Does your heart flutter when your crush walks by? Scientists at NASA's Jet Propulsion Laboratory have discovered a similar phenomenon between a star and planet 370 light years away.
Researchers measured unusual pulsations from a star called HAT-P-2 caused by an “eccentric” planet that orbits it. Scientists from JPL were trying to understand the elliptical orbit of planet HAT-P-2b and found that they weren’t the only ones to paying attention to it.
Here’s the metaphor JPL used to describe it:
Each time the planet swings around for that close approach, it appears to gives its star a little "kiss" as the gravitational forces of these two bodies interact. The star, in turn, beats like a heart as the planet travels around in its orbit again.
"Just in time for Valentine's Day, we have discovered the first example of a planet that seems to be causing a heartbeat-like behavior in its host star," said Julien de Wit, a researcher who published his findings in Astrophysical Journal Letters.
What exactly did scientists measure?

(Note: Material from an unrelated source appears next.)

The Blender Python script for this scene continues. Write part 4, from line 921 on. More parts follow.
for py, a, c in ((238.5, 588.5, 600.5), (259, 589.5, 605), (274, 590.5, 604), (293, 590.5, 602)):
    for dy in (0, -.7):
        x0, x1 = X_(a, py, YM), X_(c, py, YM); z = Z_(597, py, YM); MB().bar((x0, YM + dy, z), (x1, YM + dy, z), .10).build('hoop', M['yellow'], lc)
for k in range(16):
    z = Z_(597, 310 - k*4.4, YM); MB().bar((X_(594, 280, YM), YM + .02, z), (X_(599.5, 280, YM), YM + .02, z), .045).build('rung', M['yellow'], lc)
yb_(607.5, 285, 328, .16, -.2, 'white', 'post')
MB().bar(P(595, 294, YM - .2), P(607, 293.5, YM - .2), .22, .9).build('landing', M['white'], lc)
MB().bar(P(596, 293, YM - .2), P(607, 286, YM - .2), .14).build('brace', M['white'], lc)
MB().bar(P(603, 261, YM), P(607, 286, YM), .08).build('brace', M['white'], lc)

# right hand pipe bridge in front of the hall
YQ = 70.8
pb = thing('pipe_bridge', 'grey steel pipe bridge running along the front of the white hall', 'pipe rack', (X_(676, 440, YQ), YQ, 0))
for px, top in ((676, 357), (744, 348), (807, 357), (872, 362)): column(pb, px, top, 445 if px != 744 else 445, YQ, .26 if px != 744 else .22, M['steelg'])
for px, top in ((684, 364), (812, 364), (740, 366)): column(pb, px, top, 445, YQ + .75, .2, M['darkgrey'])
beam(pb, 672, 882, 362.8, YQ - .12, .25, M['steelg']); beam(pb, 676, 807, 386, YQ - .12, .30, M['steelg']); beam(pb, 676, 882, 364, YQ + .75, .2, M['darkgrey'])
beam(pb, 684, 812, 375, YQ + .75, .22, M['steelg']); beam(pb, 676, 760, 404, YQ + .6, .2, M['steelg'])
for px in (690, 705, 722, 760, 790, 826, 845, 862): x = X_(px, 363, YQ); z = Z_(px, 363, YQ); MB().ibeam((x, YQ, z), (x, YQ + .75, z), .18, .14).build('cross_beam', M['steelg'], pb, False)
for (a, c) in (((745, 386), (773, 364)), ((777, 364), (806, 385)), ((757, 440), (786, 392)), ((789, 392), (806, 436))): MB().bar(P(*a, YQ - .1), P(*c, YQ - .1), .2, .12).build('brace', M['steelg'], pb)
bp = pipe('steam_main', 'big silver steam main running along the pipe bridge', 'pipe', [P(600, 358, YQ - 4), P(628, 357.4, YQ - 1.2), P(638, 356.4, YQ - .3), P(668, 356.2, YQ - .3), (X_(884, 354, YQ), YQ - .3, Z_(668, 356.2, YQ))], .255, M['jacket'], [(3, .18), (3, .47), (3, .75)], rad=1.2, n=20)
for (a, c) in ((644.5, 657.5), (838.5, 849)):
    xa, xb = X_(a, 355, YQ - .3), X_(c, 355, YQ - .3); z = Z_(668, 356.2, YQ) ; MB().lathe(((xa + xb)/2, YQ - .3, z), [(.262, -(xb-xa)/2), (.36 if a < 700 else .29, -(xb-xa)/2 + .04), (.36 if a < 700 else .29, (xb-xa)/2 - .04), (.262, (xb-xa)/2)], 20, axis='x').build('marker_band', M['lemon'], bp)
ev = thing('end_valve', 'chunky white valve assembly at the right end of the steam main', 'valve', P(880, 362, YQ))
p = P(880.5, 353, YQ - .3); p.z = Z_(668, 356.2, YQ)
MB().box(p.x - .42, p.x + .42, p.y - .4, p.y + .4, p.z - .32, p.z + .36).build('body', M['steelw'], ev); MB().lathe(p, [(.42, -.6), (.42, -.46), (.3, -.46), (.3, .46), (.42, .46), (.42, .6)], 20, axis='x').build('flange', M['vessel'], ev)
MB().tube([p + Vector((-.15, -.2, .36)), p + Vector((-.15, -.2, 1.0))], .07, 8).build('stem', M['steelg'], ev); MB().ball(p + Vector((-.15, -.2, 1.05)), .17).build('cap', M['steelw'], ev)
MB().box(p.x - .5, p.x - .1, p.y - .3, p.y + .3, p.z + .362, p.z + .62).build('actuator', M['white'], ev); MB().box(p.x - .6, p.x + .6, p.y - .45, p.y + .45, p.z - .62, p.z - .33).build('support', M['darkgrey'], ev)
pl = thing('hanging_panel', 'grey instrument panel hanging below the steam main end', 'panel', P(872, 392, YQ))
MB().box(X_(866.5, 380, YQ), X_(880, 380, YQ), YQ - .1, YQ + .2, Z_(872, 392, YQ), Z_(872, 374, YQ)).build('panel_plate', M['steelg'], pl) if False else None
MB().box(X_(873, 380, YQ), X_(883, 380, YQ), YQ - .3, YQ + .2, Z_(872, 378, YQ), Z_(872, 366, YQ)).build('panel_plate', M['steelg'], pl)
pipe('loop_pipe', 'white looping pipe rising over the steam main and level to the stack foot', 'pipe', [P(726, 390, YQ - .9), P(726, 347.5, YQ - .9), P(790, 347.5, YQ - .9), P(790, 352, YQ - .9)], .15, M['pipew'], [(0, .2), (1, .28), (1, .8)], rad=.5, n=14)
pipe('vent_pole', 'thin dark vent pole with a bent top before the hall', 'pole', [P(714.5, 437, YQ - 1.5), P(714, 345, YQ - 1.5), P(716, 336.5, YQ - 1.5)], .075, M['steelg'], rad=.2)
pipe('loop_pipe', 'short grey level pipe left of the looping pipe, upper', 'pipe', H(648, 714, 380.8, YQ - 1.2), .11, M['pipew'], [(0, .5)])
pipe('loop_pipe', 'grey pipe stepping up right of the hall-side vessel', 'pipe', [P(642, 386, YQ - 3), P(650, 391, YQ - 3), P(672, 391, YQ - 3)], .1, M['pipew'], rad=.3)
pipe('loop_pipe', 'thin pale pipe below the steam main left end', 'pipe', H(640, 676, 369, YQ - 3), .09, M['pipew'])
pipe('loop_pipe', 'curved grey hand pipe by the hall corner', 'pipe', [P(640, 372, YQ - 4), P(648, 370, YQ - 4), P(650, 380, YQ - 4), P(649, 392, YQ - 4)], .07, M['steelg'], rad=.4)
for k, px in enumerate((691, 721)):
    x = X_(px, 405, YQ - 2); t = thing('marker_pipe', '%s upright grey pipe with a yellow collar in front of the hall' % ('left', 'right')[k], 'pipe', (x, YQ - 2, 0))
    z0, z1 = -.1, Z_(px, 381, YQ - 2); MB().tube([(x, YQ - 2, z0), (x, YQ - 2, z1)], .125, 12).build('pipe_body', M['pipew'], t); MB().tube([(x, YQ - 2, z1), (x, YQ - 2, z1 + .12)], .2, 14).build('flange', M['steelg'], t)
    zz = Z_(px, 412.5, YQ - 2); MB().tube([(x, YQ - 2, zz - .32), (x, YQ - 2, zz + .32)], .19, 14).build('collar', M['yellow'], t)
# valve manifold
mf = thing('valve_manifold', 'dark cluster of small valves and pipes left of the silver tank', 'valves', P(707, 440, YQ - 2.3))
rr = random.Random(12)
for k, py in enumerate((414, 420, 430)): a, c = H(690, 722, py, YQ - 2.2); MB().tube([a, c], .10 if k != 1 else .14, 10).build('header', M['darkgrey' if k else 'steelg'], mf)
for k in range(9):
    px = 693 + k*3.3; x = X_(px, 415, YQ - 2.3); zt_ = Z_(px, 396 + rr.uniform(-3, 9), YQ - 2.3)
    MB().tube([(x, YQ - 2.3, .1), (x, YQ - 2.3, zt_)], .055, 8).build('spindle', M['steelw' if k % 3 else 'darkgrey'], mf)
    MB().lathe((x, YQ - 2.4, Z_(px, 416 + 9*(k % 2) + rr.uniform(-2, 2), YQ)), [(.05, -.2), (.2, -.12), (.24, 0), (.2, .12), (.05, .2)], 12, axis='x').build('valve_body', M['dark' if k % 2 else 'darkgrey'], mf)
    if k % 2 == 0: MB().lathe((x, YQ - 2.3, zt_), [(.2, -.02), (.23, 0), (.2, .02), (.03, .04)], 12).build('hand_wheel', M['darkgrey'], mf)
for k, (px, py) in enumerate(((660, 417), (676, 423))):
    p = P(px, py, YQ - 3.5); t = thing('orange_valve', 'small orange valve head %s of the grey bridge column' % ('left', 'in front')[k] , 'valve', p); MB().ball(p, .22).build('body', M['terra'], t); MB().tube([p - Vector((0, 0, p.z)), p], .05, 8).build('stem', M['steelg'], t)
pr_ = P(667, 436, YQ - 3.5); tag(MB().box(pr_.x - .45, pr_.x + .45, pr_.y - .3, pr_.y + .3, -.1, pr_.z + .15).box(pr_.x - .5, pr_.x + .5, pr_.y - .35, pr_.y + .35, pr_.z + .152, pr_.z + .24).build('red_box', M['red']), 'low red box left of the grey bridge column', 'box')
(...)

Planet HAT-P-2b is eight times the mass of Jupiter, yet completes a rotation around its host star every 5.6 days. That close proximity allowed scientist to observe changes to the star's gravity.
"Every time it whips around in this orbit it's very, very close to the host star," co-author and astronomer Nikole Lewis told KPCC. "It actually creates what we call gravitational waves propagation in the host star. And we can actually see these waves that emit from the host star that are caused by the planet with Spitzer Space Telescope."
No word yet on a possible link between black holes and interstellar breakups.